A question for all you Dyno jockeys. I'm pulling a load of hay up Mica Flats hill in third gear, wide open at 35 mph. By my calculation this is about 2280 rpm. When an engine is loaded thusly, does it stabilise at the max horsepower level or the max torque level? Or someplace in the middle? Or maybe where the two lines would cross on a graph?
Joe

 

[twentyover]

Actually, none of the above. It's stabilizing where the rate of torque required to increase speed does not exceed the torque required to increase speed.

Say that you have a torque curve that is just slightly more than flat at this speed. Another few rpm and you may have another ft-lb of torque- but those few rpm may need an additional couple of ft-lb of torque to achieve to overcome road load.

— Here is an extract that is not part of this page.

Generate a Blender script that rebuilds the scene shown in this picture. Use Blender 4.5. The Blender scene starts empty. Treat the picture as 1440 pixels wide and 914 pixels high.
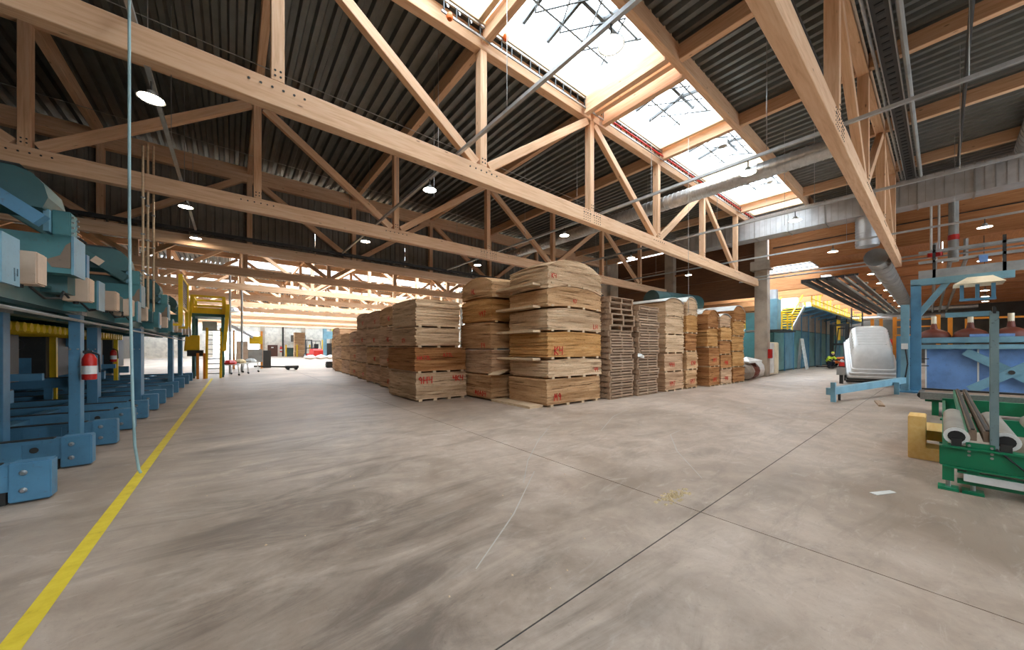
import bpy, bmesh, math, random
from mathutils import Vector, Matrix, Euler

# ------------------------------------------------------------------ camera, world, exposure
SC = bpy.context.scene
COL = SC.collection
TH = math.radians(38.94)
cam_d = bpy.data.cameras.new('camera'); cam = bpy.data.objects.new('camera', cam_d); COL.objects.link(cam)
cam.location = (0, 0, 1.5); cam.rotation_euler = (math.pi / 2, 0, -TH)
cam_d.lens = 488.85 / 1440 * 36; cam_d.sensor_width = 36; cam_d.shift_y = 34 / 1440; cam_d.clip_start = 0.05; cam_d.clip_end = 400
SC.camera = cam
W = bpy.data.worlds.new('overcast_sky'); SC.world = W; W.use_nodes = True
bg = W.node_tree.nodes['Background']; bg.inputs[0].default_value = (0.78, 0.895, 1.0, 1); bg.inputs[1].default_value = 1.0
SC.view_settings.view_transform = 'Standard'; SC.view_settings.look = 'None'
SC.view_settings.gamma = 1.0; SC.view_settings.use_curve_mapping = False
SC.view_settings.exposure = 3.95
SC.cycles.max_bounces = 8; SC.cycles.diffuse_bounces = 6; SC.cycles.transparent_max_bounces = 12
SC.cycles.sample_clamp_indirect = 8; SC.cycles.caustics_reflective = False; SC.cycles.caustics_refractive = False
SC.cycles.use_denoising = True

def portal(name, loc, rot, sx, sy):
    d = bpy.data.lights.new(name, 'AREA'); d.shape = 'RECTANGLE'; d.size = sx; d.size_y = sy; d.cycles.is_portal = True
    o = bpy.data.objects.new(name, d); o.location = loc; o.rotation_euler = rot; COL.objects.link(o); return o

YN_ = -14.3
# skylight rows: (x0, x1, y0, y1); last two unseen, added for light
SKY = [(0.7, 21.2, 3.95, 6.12), (2.5, 21.2, 22.2, 26.4), (0.0, 21.2, 32.5, 36.7), (-12.5, -7.5, 37.6, 41.6),
       (-9.0, 21.2, 42.8, 47.0), (-9.0, 21.2, 53.1, 57.3), (-9.0, 21.2, 63.4, 67.6), (24.0, 55.0, 4.6, 10.5), (-11.0, 4.0, -8.7, -4.5), (8.0, 20.0, -8.7, -6.0)]
for i, (a, b, c, d) in enumerate(SKY[:3] + SKY[7:]):
    z = 9.0 if i == 0 else (8.85 if i != 3 else 6.8)
    portal('sky_portal', ((a + b) / 2, (c + d) / 2, z), (0, 0, 0), b - a, d - c)
portal('added_gate_portal', (17.5, YN_ + 0.1, 2.4), (math.radians(90), 0, 0), 9, 4.8)  # light portal of the added gate opening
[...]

Torque will always equal HP at 5252 rpm, although usually this is beyond torque peak. HP increases (uaually) beyond torque peak as torque falloff is usually slower than rpm increase.

Have no clue if this answers your question

 

[xctasy]

Ha ha.

There is a 'rimpull' curve that Cat 789's use to work out cartage an haul times. The gradient is calculated, and then you look at the gearing, and the actual load the engine is under is calculated. This will determine exactly how much load there is on the engine. From this, the speed can be calcualted

Whats hapening is the power of the engine at those revs has been sapped by

a) areodynamic drag (very slight)

b) tire rolling resistance (considerable with the weight, size and load)

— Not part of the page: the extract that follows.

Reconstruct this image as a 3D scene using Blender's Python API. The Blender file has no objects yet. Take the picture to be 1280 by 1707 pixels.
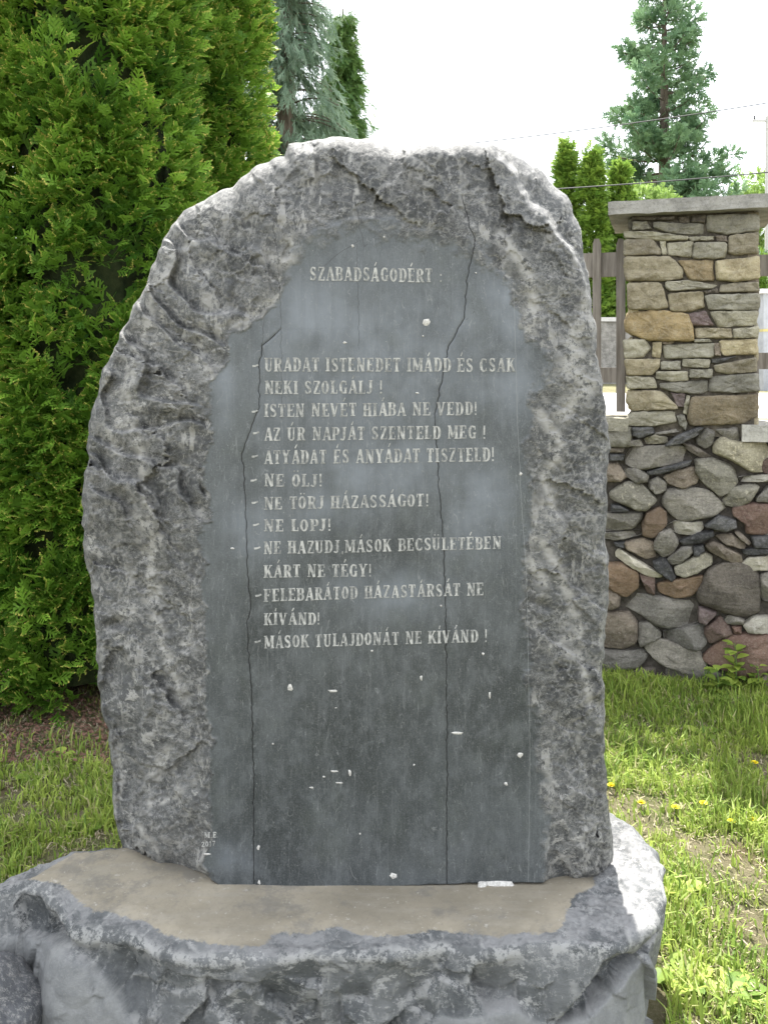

c) the drive train losses, about 27 % on a manual rwd truck

d) the air density alters the drag ( a tiny, and negligable amount)

e) the gradient (the perecntage gradient adds weight to the vehicle. A 12% gradient adds a proportianl extra weight to the vehicle, equal to some thing like Weight x Gravity x the sine of the gradient in degrees)

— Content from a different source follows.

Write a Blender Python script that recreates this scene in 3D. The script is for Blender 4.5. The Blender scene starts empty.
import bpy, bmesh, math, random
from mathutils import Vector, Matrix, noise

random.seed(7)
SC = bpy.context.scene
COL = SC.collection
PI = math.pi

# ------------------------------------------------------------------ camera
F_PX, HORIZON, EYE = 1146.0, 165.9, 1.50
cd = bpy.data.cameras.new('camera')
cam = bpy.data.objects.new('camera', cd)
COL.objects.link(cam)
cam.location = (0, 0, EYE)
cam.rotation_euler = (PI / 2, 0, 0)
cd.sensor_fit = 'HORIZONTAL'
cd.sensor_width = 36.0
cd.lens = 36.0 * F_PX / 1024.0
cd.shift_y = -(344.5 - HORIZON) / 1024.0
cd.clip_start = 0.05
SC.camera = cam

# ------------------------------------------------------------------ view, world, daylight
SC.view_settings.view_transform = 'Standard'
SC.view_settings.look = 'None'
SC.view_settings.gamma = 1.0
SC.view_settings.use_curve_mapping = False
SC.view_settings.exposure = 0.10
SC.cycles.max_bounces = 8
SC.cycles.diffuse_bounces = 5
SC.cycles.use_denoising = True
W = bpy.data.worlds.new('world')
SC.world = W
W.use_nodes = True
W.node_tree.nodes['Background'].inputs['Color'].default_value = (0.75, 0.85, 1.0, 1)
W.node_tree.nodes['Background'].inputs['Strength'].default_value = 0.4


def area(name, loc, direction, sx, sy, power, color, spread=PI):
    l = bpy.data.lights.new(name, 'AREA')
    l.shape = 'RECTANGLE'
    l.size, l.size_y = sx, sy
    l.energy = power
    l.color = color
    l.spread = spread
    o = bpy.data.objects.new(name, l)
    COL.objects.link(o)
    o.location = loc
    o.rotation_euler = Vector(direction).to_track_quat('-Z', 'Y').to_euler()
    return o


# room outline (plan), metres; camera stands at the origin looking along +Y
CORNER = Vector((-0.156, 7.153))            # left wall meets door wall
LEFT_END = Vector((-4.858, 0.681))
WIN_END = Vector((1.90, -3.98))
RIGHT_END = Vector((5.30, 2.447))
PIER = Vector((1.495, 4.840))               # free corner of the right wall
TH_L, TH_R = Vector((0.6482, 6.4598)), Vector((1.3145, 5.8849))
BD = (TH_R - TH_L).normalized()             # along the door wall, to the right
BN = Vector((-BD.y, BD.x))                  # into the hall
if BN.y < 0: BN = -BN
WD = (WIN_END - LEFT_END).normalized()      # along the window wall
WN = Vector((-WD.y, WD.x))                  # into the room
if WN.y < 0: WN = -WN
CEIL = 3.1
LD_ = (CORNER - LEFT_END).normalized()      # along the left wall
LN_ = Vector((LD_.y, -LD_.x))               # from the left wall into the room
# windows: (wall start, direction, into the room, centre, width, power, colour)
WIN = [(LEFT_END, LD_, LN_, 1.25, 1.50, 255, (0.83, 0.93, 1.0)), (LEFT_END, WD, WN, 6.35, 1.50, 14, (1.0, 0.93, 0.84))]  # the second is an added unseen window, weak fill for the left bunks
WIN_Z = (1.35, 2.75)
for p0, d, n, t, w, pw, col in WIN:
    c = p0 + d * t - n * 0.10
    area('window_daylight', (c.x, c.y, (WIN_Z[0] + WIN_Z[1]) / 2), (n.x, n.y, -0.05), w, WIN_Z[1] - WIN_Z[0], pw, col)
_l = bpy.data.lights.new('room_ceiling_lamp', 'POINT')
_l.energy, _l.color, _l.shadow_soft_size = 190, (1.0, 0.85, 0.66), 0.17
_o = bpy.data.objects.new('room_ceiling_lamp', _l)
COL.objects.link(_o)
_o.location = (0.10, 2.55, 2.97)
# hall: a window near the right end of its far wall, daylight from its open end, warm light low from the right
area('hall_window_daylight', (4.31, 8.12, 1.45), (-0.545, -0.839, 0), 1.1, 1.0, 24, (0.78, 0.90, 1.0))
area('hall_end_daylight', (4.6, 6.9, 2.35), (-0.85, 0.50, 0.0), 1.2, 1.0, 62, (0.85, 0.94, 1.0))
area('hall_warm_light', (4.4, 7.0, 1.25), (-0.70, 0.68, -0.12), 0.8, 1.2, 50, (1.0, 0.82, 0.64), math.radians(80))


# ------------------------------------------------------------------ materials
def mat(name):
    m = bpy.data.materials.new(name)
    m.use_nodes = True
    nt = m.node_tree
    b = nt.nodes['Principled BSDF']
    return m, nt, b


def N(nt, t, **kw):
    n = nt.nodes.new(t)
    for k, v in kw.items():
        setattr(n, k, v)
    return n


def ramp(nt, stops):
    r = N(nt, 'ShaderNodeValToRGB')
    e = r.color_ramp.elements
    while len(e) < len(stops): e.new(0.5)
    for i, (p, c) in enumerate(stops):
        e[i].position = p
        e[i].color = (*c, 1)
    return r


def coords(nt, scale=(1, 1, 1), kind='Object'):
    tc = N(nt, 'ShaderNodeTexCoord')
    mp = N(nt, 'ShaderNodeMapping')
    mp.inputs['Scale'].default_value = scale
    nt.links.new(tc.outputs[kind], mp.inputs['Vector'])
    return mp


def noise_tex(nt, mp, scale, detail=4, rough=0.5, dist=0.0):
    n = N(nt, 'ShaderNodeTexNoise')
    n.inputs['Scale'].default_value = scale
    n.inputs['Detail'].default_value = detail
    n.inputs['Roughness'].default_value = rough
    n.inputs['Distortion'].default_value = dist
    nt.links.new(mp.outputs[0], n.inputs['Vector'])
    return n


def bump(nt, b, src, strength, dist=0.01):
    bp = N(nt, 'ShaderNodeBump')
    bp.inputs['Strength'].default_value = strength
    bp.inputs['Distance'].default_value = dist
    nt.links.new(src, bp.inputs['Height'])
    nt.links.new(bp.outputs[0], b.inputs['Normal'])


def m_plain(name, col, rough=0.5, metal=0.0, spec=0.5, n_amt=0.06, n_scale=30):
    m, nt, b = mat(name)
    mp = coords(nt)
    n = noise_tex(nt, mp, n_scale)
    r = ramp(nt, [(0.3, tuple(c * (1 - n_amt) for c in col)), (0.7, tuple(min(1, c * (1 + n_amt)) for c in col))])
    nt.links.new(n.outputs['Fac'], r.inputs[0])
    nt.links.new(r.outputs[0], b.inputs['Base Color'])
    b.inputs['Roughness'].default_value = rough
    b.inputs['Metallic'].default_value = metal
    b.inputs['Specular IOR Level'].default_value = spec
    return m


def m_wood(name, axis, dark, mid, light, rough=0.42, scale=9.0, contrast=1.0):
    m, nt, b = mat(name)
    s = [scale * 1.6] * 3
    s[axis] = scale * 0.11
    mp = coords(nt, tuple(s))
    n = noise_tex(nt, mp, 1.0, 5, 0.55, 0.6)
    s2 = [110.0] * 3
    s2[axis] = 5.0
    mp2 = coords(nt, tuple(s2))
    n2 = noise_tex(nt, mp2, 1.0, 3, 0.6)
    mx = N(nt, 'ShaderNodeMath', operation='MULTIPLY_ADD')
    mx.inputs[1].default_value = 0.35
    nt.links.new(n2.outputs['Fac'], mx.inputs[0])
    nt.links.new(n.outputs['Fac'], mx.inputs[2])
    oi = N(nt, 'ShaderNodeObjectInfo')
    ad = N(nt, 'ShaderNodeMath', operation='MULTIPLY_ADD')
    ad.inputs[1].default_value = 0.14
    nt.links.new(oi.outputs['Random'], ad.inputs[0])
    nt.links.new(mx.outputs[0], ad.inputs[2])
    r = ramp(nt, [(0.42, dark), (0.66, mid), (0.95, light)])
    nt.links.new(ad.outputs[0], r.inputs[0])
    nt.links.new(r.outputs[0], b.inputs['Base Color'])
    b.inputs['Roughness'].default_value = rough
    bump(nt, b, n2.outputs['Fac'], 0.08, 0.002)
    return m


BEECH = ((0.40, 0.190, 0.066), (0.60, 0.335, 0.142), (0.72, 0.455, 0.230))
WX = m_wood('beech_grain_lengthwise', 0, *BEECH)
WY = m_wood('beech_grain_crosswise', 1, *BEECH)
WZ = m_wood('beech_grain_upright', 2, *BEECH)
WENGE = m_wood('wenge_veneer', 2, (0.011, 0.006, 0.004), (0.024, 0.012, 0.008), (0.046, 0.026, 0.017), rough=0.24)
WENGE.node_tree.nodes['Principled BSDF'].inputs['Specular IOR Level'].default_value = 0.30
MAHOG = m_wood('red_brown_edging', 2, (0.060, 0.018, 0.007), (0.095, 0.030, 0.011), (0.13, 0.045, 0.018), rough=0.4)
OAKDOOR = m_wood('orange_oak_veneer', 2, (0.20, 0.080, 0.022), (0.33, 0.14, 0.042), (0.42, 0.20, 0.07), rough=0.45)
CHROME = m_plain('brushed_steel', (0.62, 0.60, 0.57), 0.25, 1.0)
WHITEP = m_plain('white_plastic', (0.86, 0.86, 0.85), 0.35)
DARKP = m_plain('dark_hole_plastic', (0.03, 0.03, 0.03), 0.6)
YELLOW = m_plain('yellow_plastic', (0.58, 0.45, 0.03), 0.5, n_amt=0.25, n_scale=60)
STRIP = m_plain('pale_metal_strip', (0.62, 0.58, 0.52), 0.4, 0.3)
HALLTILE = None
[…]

I'm guessing, but what you'll find is that at 2800 rpm, there is about 85 hp or so at the flywheel, or perhaps 159 lb-ft at 2800 rpm , and this is how much power is consumed by the total of those items a) to e) above. If you want 50 mph, find another 20 hp!


I'm gonna pike out there, but its very easy to calculate all this using Bowling and Gripo's website, found by clicking on to the Ford Six.Com oval and going to the tech forum, or look at this old post. http://fordsix.com/forum/viewtopic.php?t=1708 . I have updated to imperial now, and it is covered under the vortual realitiy drag strip thread http://fordsix.com/forum/viewtopic.php?t=6711.

NB// New imperial formula is

Quote:
target speed 3*drag factor*frontal area(found in books) all over 147773 to get rear wheel horsepower reguired. To that you must add required tire rolling resistance. Target amount is 8 hp for a 195 section tire on a 2000 pound car


Example for 135 mph target on a Willys drag racer with a 0.45 cd, and 25 feet of frontal area:-

(135*135*135*0.45*25)=27679219. Then this gets divided by 147773.

Rear wheel power needed is 187.3 hp, plus 11.6 hp, which is 198.9 hp.

Solve for 185.1 hp, try speed and rolling resistance values until the equation equals 185.1 hp

Doing yours, I'd say a cd of 0.70, a 30 square foot of frontal area, about 5 hp for tire loses , and that all gets factored into the equation

(35*35*35*0.70*30)=900375. Then this gets divided by 147773.

Rear wheel power needed is 6.1 hp, plus 5 hp for tire drag, which is 11.1 hp. That is about 14 hp at the flywheel. The gradient and weight combined is therefore responsible for the loss of 71 hp!


Optionally, I could do it my self, but I'm busy working out how to programe a CNC profile cutting for 64 Ecconolines X-flow transmission adaptor.

Excuses, excuses...

 

[Anonymous]

The more you load an engine the more torque (and therefore hp) you make. Good luck figuring out how much you've got at that exact moment.


-=Whittey=-

 

[Anonymous]

Lazy JW, lots of good replies here, but I'll come at it from a different perspective. The situation you describe is virtually identical to what in aeronautical engineering is solved by a 'power required' equation, and the answer is expressed in horsepower.

Horsepower is a measure of work being done over time (even very short intervals of time). When the collective drags on your engine (tires, gravity, drive train, etc) exactly offset the engine's power output, the speed stabilizes. Xecute was telling you the same thing...I just used fewer words than he did (for once...).

 

[Lazy JW]

Thanks everyone for the replies. I'm not too concerned about exact numbers, just curious about general conditions. I do know from experience that if the load increases even slightly at that point that you had better grab another gear quick because trying to start a load like that up a 7% grade from a dead stop is no fun at all. I need to find a good NP435 transmission as my T-18B doesn't have as low a gear in first. When I swapped the oil-slobbering 360 out of this truck several years ago the 1978 F-150 donor pickup had a NP435 in it. I kept the T-18 out of ignorance, thinking that Ford probably put stronger units in the 1 ton rigs. Little did I know But thanks to you folks I have picked up quite a bit of good knowledge.
Joe